Business World
20 June 2011
By Williams Ekanem
Contrary to the impression that hostility in the Niger Delta region is over, the situation remains fragile and there is a likely return to full blown insurgency within the next six to eighteen months in the region.
This was part of the summations in the report by the United State Institute of Peace (USIP) made available to BusinessWorld last week in Washington , D.C.
The report, sponsored by the Centres of Innovation at the USIP, and Stakeholder Democracy Network (SDN) over the past four years in the Niger Delta, has it that the much celebrated amnesty programme only opened a door for stabilization, but did not reduce the long-term potential for violence or deal with root conflict issues, if a “business as usual” approach is taken to interventions.

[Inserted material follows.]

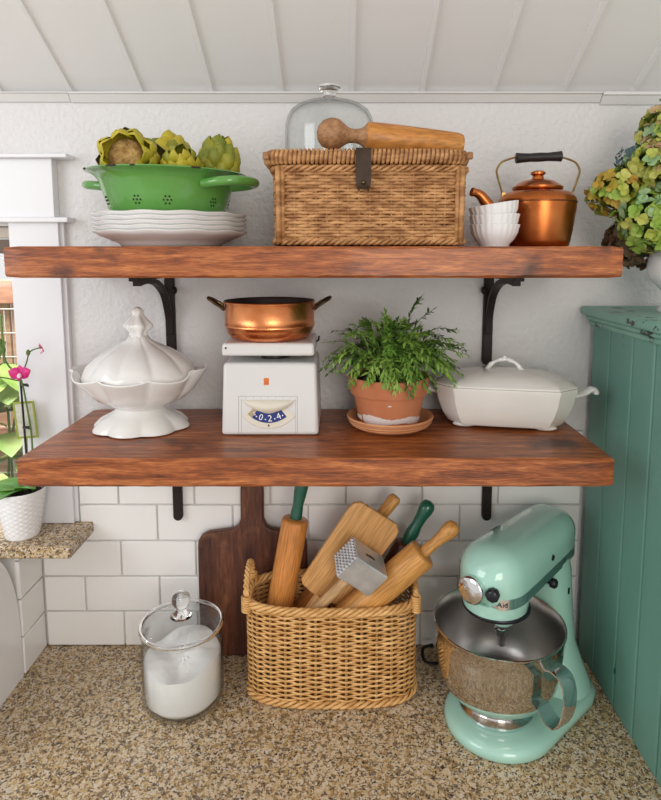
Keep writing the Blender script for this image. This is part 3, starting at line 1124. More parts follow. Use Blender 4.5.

According to the report, “neither Nigeria nor foreign donors are investing enough to end violent conflict in the Niger Delta. While Nigerian officials opt to buy short-term cease-fires, such as the 2009 amnesty process, other governments spend too little in money and manpower to grow local civil society, engage core conflict issues, or adequately understand the region’s problems.”
The report regrets that all parties have failed to focus on deeper trends when planning their anti-conflict strategies, and consequence of this, it said, causes them to undervalue the potential costs of on-going violence, as well as the importance of a peaceful Niger Delta to Nigeria ’s economic development and global energy security.